Sunday, November 20, 2005

Code as Language

Code should be more like language.  Code should speak to people.

After reading some of Brian Marick's stuff I have been wondering if there were other projects on the web working to the same goal.

Guess what?  If you can think it, on the internet you find it :-)

Here is a small review and lots of cut&paste, mainly from comp.lang.ruby..

From "Readability" inflation:

Excerpt I

Similarly, if you're used to:

   f = lambda {|a,b| ... }

then after a while, you might find that so natural that you feel
"ready" for

   f = lambda -> (a,b) { ... }

Well, of course, it allows you to write more uniform code, transforming the block definiton into a tool to define new syntax.

Excerpt II

>    def foo(a =>, b =>, c =>)
>    obj = -> (a, b = 1){ block }

Does

    def foo(a:, b:, c:)

look any better?

Yep, it does.  Much better.
I used to think of named parameters (an Ada idiom, if I am not wrong) as a bureaucratic heritage from dying programming languages.  These days I think they are fundamental to write readable programs.  How else would you know the meaning of a parameter, without chasing words with the mouse to get tooltips to pop up?

Still, I think they should be optional.  There is no point in saying:

plot_point x: x, y: y, color: chosen_color

since this would make perfect sense:

plot_point x, y, chosen_color

Excerpt III

Consider Microsoft's Monad's

   get-childitem | sort-object extension | foreach { $_.filename}

vs Ruby's

   get-childitem.sort_by{|child| child.extension}.map{|child| child.filename}

Msh makes Ruby's 4-time repetition of "child" look quite tedious,
without adding any readability that I can see over the Microsoft version.

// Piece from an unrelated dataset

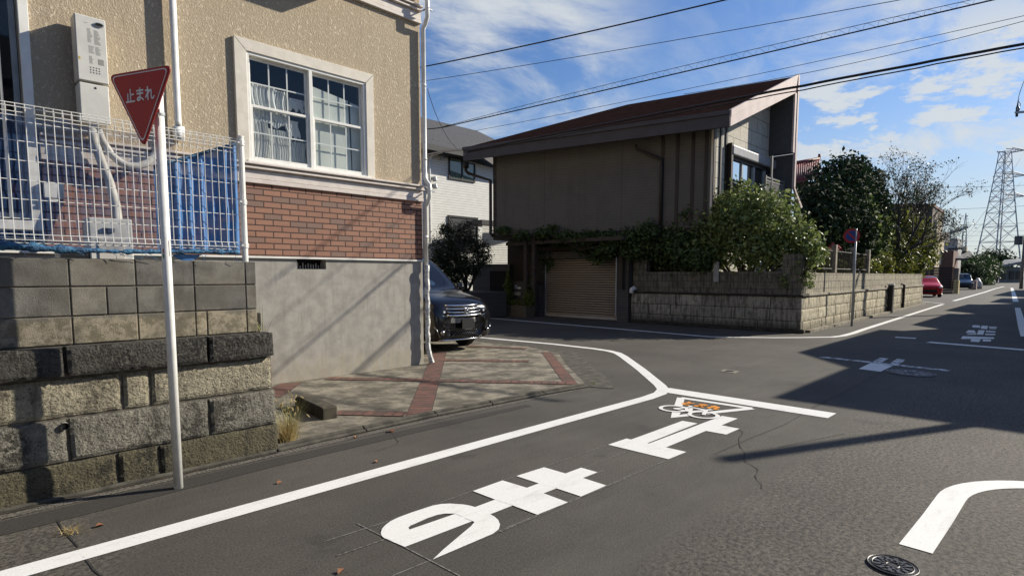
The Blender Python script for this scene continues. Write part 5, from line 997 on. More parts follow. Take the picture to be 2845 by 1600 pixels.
# black minivan, nose toward the street
vb = frame_xf((7.66, 8.82, 0), math.radians(90)); vx = lambda S_, L_, Z_: vb(S_, L_, Z_*1.12)
t0 = thing('parked_van', 'black minivan with a chrome grille parked beside the beige house', 'van', (7.66, 8.82, 0))
st = [(-.02, .30, .60, .66, .52, .55, .50), (.0, .24, .66, .78, .66, .70, .62), (.05, .22, .74, .86, .74, .77, .70), (.15, .20, .82, .93, .80, .81, .76), (.32, .19, .88, .98, .835, .835, .79), (.60, .19, .94, 1.04, .845, .845, .80), (.92, .20, 1.0, 1.10, .845, .845, .79), (1.10, .22, 1.03, 1.22, .845, .845, .765), (1.45, .22, 1.05, 1.50, .845, .845, .70), (1.80, .22, 1.06, 1.72, .845, .845, .655), (2.15, .22, 1.07, 1.80, .845, .845, .64), (3.2, .22, 1.08, 1.815, .845, .845, .64), (4.3, .24, 1.08, 1.77, .845, .84, .63), (4.6, .30, 1.05, 1.60, .81, .81, .62), (4.68, .4, .95, 1.2, .76, .76, .6)]
o = car_mesh(st, vx).build('body', BLACKCAR, t0, True); o.modifiers.new('sub', 'SUBSURF').levels = 1; o.modifiers['sub'].render_levels = 2
def patch(fn, nu, nv): return sheet(fn, nu, nv)
def ws(u, v):  # windscreen
    s_ = 1.055+.80*v; hw = (.735-.115*v)*(2*u-1); z = 1.145+.585*v-.045*(2*u-1)**2; return vx(s_-.03+.16*(2*u-1)**2-.012, hw, z+.035)
mb = patch(ws, 14, 8); mb.build('windscreen', mat('screen_glass', (.02, .035, .045), None, .04, spec=.9, coat=1.0), t0, True)
for sg in (-1, 1):
    mb = MB(); mb.add([vx(*q) for q in ((1.45, sg*.80, 1.12), (2.05, sg*.795, 1.12), (2.05, sg*.70, 1.64), (1.85, sg*.71, 1.62))], [(0, 1, 2, 3)]); mb.add([vx(*q) for q in ((2.15, sg*.80, 1.12), (3.2, sg*.80, 1.12), (3.2, sg*.70, 1.66), (2.15, sg*.70, 1.65))], [(0, 1, 2, 3)]); each(mb, 'side_window', CARGL, t0)
    mb = MB(); mb.tube([vx(1.34, sg*.83, 1.10), vx(1.34, sg*.93, 1.12)], .03, 8); mb.tube([vx(1.30, sg*.92, 1.12), vx(1.28, sg*1.0, 1.14), vx(1.29, sg*1.08, 1.14)], [.075, .10, .06], 10); mb.build('mirror', BLACKCAR, t0, True)
    # headlight: dark housing, two reflectors, chrome surround, clear cover
    hl = patch(lambda u, v: vx(-.012+.33*(u**2.1)+.05*v+.012, sg*(.46+.385*u-.02*v), .665+.085*u+.02*(1-u)+v*(.135+.02*u)), 12, 5); h0 = hl.build('headlight', mat('lamp_housing', (.10, .10, .105), (.05, .05, .052), .15, 20, metal=.8), t0, True)
    mb = MB()
    for u in (.16, .42, .68): 
        s0 = -.012+.33*(u**2.1)+.03; c = np.array(vx(s0-.004, sg*(.46+.385*u), .735+.05*u)); d_ = np.array(vx(-1, sg*.25*u, 0))-np.array(vx(0, 0, 0)); mb.disc(c, d_, .05, 18, 0, .01)
    each(mb, 'reflector', CHROME, h0); mb = MB()
    for u in (.16, .42, .68): 
        s0 = -.012+.33*(u**2.1)+.03; c = np.array(vx(s0-.018, sg*(.46+.385*u), .735+.05*u)); d_ = np.array(vx(-1, sg*.25*u, 0))-np.array(vx(0, 0, 0)); mb.disc(c, d_, .024, 14, 0, .012)
    each(mb, 'bulb_lens', mat('clear_lens', (.6, .62, .65), None, .08, spec=.9), h0)
    mb = MB(); mb.tube([vx(-.02+.33*(u**2.1)+.0, sg*(.46+.385*u), .655+.095*u) for u in (0, .2, .4, .6, .8, 1)], .010, 6); mb.build('lamp_trim', CHROME, h0)
    mb = MB(); mb.disc(vx(-.035, sg*.60, .38), np.array(vx(-1, sg*.2, 0))-np.array(vx(0, 0, 0)), .05, 16, 0, .02); mb.tube([vx(-.03, sg*.66, .30), vx(.0, sg*.70, .42), vx(.04, sg*.745, .5)], .012, 6); mb.build('fog_lamp', mat('fog_chrome', (.3, .3, .3), None, .2, metal=1), t0, True)
mb = MB(); gw = .46
for k, (z, hh, s_) in enumerate(((.845, .015, -.02), (.785, .016, -.045), (.725, .016, -.06), (.668, .022, -.075))):
    P = [vx(s_+.13*(abs(l)/gw)**2.4*.6, l, z+.012*(abs(l)/gw)**2) for l in np.linspace(-gw, gw, 13)]; mb.tube(P, [hh*.9]*13, 8)
each(mb, 'grille_bar', CHROME, t0, True)
mb = patch(lambda u, v: vx(-.022+.13*(abs(2*u-1))**2.4*.6, gw*(2*u-1), .655+.20*v), 14, 4); mb.build('grille', DARKPL, t0, True)
mb = MB(); em = lambda l, z: vx(-.078, l, .765+z)
for a_, c_ in (((-.042, .05), (-.020, -.045)), ((.042, .05), (.020, -.045)), ((-.026, .006), (.026, .006))): mb.tube([em(*a_), em(*c_)], .0085, 6)
mb.tube([em(*q) for q in ((-.055, .06), (.055, .06), (.06, .05), (.042, -.05), (.03, -.06), (-.03, -.06), (-.042, -.05), (-.06, .05), (-.055, .06))], .0065, 6); mb.build('front_emblem', CHROME, t0, True)
mb = patch(lambda u, v: vx(-.095+.16*(abs(2*u-1))**2.6, .50*(2*u-1), .545+.085*v-.0*u), 14, 4); mb.build('bumper_trim', CHROME, t0, True)
mb = MB(); mb.prism([vx(-.125, l, z) for l, z in ((-.165, .435), (.165, .435), (.165, .60), (-.165, .60))], np.array(vx(.01, 0, 0))-np.array(vx(0, 0, 0))); mb.build('number_plate', DARKPL, t0); mb = MB(); mb.tube([vx(-.12, -.10, .427), vx(-.12, .10, .427)], .006, 6); mb.build('plate_holder', CHROME, t0)
mb = MB()
for i in range(15):
    for k in range(3): l = -.42+.06*i+.03*(k % 2); mb.tube([vx(-.055+.1*(abs(l)/.5)**2.4, l-.016, .32+.035*k), vx(-.055+.1*(abs(l)/.5)**2.4, l+.016, .335+.035*k)], .005, 5)
mb.build('lower_mesh', mat('mesh_grey', (.10, .10, .10), None, .4, metal=.6), t0)
mb = MB(); mb.tube([vx(-.085+.16*(abs(l)/.62)**2.2, l, .245) for l in np.linspace(-.62, .62, 15)], .013, 8); mb.build('lip_trim', CHROME, t0, True)
mb = MB(); mb.tube([vx(1.03, -.55, 1.135), vx(1.05, -.1, 1.15), vx(1.12, .35, 1.18)], .010, 6); mb.tube([vx(1.06, .05, 1.14), vx(1.12, .5, 1.17)], .010, 6); each(mb, 'wiper', DARKPL, t0)
wheels(t0, vb, (.86, 3.7), .83, .325)
# far cars
def small_car(name, label, o, ang, paint, L=3.6, W=.74, H=1.5, hood=.85, screen=None):
    xf = frame_xf(o, ang); t0 = thing(name, label, 'car', (o[0], o[1], 0))
    st = [(0, .3, .6, .66, W*.75, W*.8, W*.7), (.06, .2, .7, .78, W*.93, W*.95, W*.85), (.3, .18, .82, .90, W*.98, W, W*.92), (hood, .18, .92, 1.0, W, W, W*.92), (hood+.25, .2, .95, 1.15, W, W, W*.86), (hood+.8, .2, .96, H-.03, W, W, W*.74), (hood+1.4, .2, .97, H, W, W, W*.73), (L-.5, .2, .97, H-.06, W, W, W*.72), (L-.1, .25, .9, H-.5, W*.95, W*.95, W*.75), (L, .35, .8, .9, W*.9, W*.9, W*.7)]
    o_ = car_mesh(st, xf).build('body', paint, t0, True); o_.modifiers.new('sub', 'SUBSURF').levels = 1
    sheet(lambda u, v: xf(hood+.16+.62*v+.1*(2*u-1)**2, (W*.84-W*.14*v)*(2*u-1), 1.06+(H-1.13)*v+.03), 8, 4).build('windscreen', screen or CARGL, t0, True)
    for sg in (-1, 1):
        mb = MB(); mb.add([xf(*q) for q in ((hood+.5, sg*(W*.97), 1.0), (L-.8, sg*W*.97, 1.0), (L-.95, sg*W*.82, H-.14), (hood+.95, sg*W*.82, H-.14))], [(0, 1, 2, 3)]); mb.build('side_window', CARGL, t0)
        mb = MB(); mb.tube([xf(.04, sg*W*.68, .68), xf(.12, sg*W*.86, .72), xf(.3, sg*W*.97, .76)], [.06, .07, .03], 8); mb.build('headlight', LAMPGL if False else SIGNW, t0, True)
    mb = MB(); mb.box((0, 0, 0), (0, 0, 0)); mb = MB(); mb.prism([xf(-.02, l, z) for l, z in ((-W*.55, .35), (W*.55, .35), (W*.5, .55), (-W*.5, .55))], np.array(xf(.03, 0, 0))-np.array(xf(0, 0, 0))); mb.build('grille', DARKPL, t0)
    wheels(t0, xf, (.65, L-.7), W*.98, .29); return t0
p = G(2584, 826); small_car('parked_car', 'small bright red car parked in the drive past the stone wall', (p[0], p[1], 0), math.radians(16), mat('red_car_paint', (.55, .012, .010), None, .3, coat=.3, spec=.3), 3.5, .74, 1.52, .8, mat('pale_screen', (.35, .38, .40), None, .1, spec=.9))
p = G(2678, 805); small_car('parked_car', 'dark blue-grey car half hidden beside the yellow pillar down the street', (p[0], p[1], 0), math.radians(10), mat('blue_grey_paint', (.03, .045, .06), None, .2, coat=1.0), 4.3, .85, 1.75, 1.0)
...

Must agree with Microsoft, just this time.  The implicit result variable makes beautiful code possible.


Excerpt IV

> Case in point, what's the english equiv of #===. I'd really like to
> have one.

How about "contains" or "includes"?

     String contains "abc"
     0..10 contains 5
     1,2,3,4 contains 3
     /^[a-z]*$/ includes "apple"

It would be nice if Array#=== was aliased to Array#include?  So that

     somearray === someval

would check for membership.

Very nice, I'll check if it has been aliased in any ruby library


From Ruby Facets 0.6.2:

Excerpt V

Perhaps it would also be a nice idea to add Enumerable#count,
Kernel#with and Object.new with a template block?

Samples:

[1, 2, 3].count { |item| item > 1 } # => 2
with("foo") { reverse } # "oof"

obj = Object.new("foo") { def reverse() "bar" end }
obj # => "foo"
obj.reverse # => "bar"


This is the way I understood how 'with' would work:

s = "hello"
with(s) {
  reverse!
  capitalize!

}

I like the count, it reminds me of the COUNTIF in Excel.  Actually I would rename it to count_if.
The  'with' is quite cool.  How do they do it?  I wonder how it is implemented.
I like to be able to make context explicit.

Excerpt VI

Thanks for that. Can I humbly suggest that Numeric#ago be changed to
Numeric#before? If we're trying to mimic English, you'd never say "10
days ago yesterday" in English, but you would say "10 days before
yesterday". So instead of making people call

10.days.ago( Time.now - 1.day )

they could call

10.days.before( Time.now - 1.day )

instead. And if Time.yesterday and Time.tomorrow had been defined, you
could simply call

10.days.before Time.yesterday

And maybe this would cause transitional issues, but it might be good to
redefine Numeric#ago to refer to a time relative to the current moment,
which is in line with what it means in English.

yesterday = 1.day.ago
last_monday = 8.days.ago

Similarly, Numeric#later could go the other way:

tomorrow = 1.day.later
next_tuesday = 6.days.later

And Numeric#after could add time to any arbitrary starting point:

three_days_later = 2.days.after Time.tomorrow

very nice, I am impressed.  great readibility.

I'll explore some more examples and possibly some libraries.  I will also try to organize the material that I find in some categories.